Secondo il Consiglio Nazionale dell’OdG chi, a seguito della revisione degli elenchi, dovrebbe essere cancellato perchè non esercita più la professione, può chiedere un “differimento”. Senza restrizioni, ci mancherebbe: la cassa piange! E lo dicono pure.

Voi sapete contare fino a tre milioni?
Io sì.
Ma non mi è bastato a far sbollire l’ira funesta procuratami dalla lettura delle “Linee guida per una valutazione omogenea in tutte le Regioni” deliberate giorni fa dal Consiglio Nazionale dell’Ordine dei Giornalisti.
A prima vista, giudicando dal titolo, parrebbe una direttiva avente lo scopo di garantire, in tutta Italia, l’adozione di parametri uguali per casi uguali, senza le difformità che spesso vengono dall’applicazione regionale delle norme relative alla categoria giornalistica: tipo iscrizioni all’albo, verifica dei requisiti minimi, etc.
E in effetti, in un certo senso, è così.
Bene quindi, ho pensato.
Poi leggi e scopri che è tutto il contrario: si dice cioè che vanno garantite a tutti i reprobi uguali scappatoie per restare iscritti: dilazioni, differimenti, sospensive. Insomma, le furbate siano uguali per tutti, senza discriminazioni territoriali peggiorative.
Leggete da soli, qui, il testo integrale. Io non ce la faccio a riportarlo per intero.
Al massimo faccio una sintesi. Ma la conclusione non è meno sconfortante: siccome, spiegano, il numero degli iscritti è in calo (era ora), le dimissioni abbondano (segno di saggia resipiscenza), i morosi e i cacciati per morosità crescono (vorrei ben vedere) e quindi le entrate dell’Odg calano (eccoci all’acqua!), si delibera che chi dovrebbe essere buttato fuori dall’Ordine perchè, a seguito di verifica, non ha più i requisiti può chiedere un “differimento” della giubilazione. Anzi, peggio: il differimento è garantito anche a chi è già stato cacciato, ma ha fatto ricorso.
Così, mentre è sotto gli occhi di tutti una crisi della professione legata più alla pletora di giornalisti dediti a tutt’altro e creata da anni di cieco giornalistificio che dallo sbandierato tramonto dell’editoria, mentre siamo in 120mila ma nelle redazioni (tra assunti ed esterni) c’è posto per 30mila, mentre siamo invasi da sedicenti, aspiranti, velinari, tartinari, ex tutto, dopolavoristi, dilettanti, hobbisti, volontari, velleitari e, in definitiva, sono i fatti a determinare l’inevitabile selezione naturale di una categoria cresciuta nel tempo in modo abnorme e patologico, che fa l’istituzione?

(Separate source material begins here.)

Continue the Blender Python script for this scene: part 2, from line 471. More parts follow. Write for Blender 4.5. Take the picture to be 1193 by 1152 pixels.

Cerca di fare massa, che fa rima con cassa, arginando l’esodo delle zavorre.
Con il risultato, improbabile, di aiutare a galleggiare fittiziamente chi non ha bisogno di aiuto concreto (in quanto dedito ad altri mestieri e quindi produttore di altri redditi) e con quello certo di affondare chi ancora, di questa professione, ci campa (o ci guadagna, il che è lo stesso), ma è sempre più in difficoltà anche a causa di chi scrive per hobby.
Del resto, mica sarà un caso se solo la metà degli iscritti all’OdG non è iscritta anche all’Inpgi.
Come? Gran parte di questi non sa nemmeno che è, l’Inpgi?
Ecco, appunto.
Magari, però, siede in Consiglio Nazionale.
I conti tornano.
Lo diceva anche la Morte alla fine di Brancaleone alle Crociate.